While crypto-lending can be very profitable it is not without its risks. The following are a few of the risks to consider when lending cryptocurrency.

  • Market Volatility: Cryptocurrencies are notoriously volatile and often experience huge fluctuations in price over short periods. Even though a loan is paid back it is possible to suffer a lower value on return. If you loaned Ethereum when its price was $4000 and the loan isn't paid back until the price of ETH has dropped to $3000, the value of what you have loaned has dropped
  • Lack of Regulation: Crypto-lending platforms aren’t regulated. This means that they don’t offer the same protections that banks do such as deposits being insured. Users risk the chance of losing funds should a lending platform encounter any solvency issues
  • Vulnerability to Cyber Attacks: Crypto-lending platforms may be vulnerable to cyber-attacks, especially smart contracts

Profiting From Crypto-Lending

Both lenders and borrowers can take advantage of crypto-lending and use it to generate improved profits. The following are 5 reasons why crypto-lending is profitable.

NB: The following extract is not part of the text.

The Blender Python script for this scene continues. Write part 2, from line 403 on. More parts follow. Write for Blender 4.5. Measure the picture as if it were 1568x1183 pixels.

1)    Earn interest on your cryptocurrency: Investors can earn a passive income when lending their crypto assets. The interest that you are able to earn is typically much higher than what you would earn through traditional interest-bearing accounts at a bank. Interest rates can range from 5% APY to as high as 20%APY depending on the type of cryptocurrency you deposit to the platform

2)    Loan is Secured: When you lend you cryptocurrency it is secured by the borrower’s collateral. The amount of collateral is determined by the LTV (Loan to Value) ratio. Typically, loans are over collateralized and if the LTV drops below a certain rate the borrower must increase the amount of collateral to ensure the security of the lender’s deposit

3)    Hold on to your cryptocurrency: Many people invest in a particular cryptocurrency such as Bitcoin or Ethereum because they anticipate that it will increase in value. However, while waiting for the price of your particular cryptocurrency to go up, your digital assets are sitting idle. Both borrowers and lenders can put these assets to work and earn an income through crypto-lending without having to sell their cryptocurrency. If an opportunity for investment arises and you don’t want to sell your cryptocurrency to get the necessary capital, you can look to a crypto-lending platform to get the funds you need.

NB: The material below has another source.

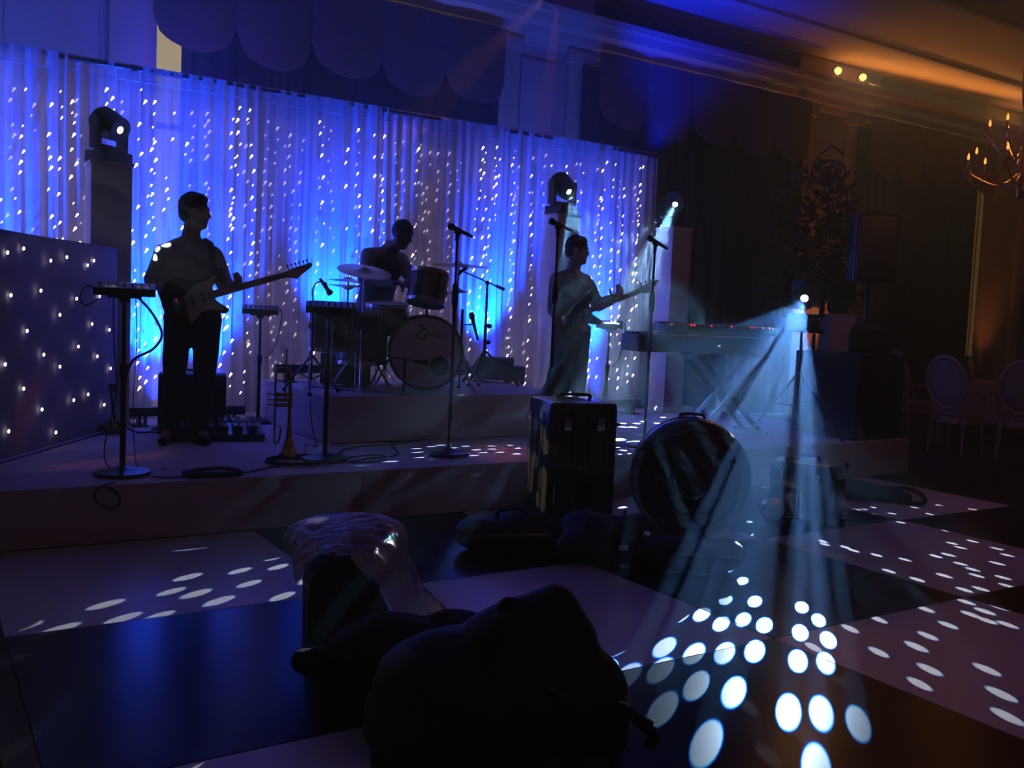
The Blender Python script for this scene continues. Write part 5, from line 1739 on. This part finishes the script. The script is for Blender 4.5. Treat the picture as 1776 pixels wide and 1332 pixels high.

4)    High demand: the demand for crypto-lending is on the rise. It is far easier to obtain a loan through a crypto-lending platform than through traditional lenders such as banks. Interest rates for borrowers are competitive and there are few or no credit checks. With the increasing demand for loans, the interest rates offered by platforms to depositors (lenders) are rising so that platforms can obtain the funds to meet borrower demands.

5)    Grow your assets faster: As mentioned above, deposits to a crypto-lending platform typically earn a much higher interest rate than traditional methods. In addition, many platforms offer compound interest rates. If you aren’t withdrawing your interest, your deposit will grow at a much faster rate than that of a traditional savings account, providing much larger profits over the long term.

Crypto lending can be quite profitable if investors do their research and choose the right platform.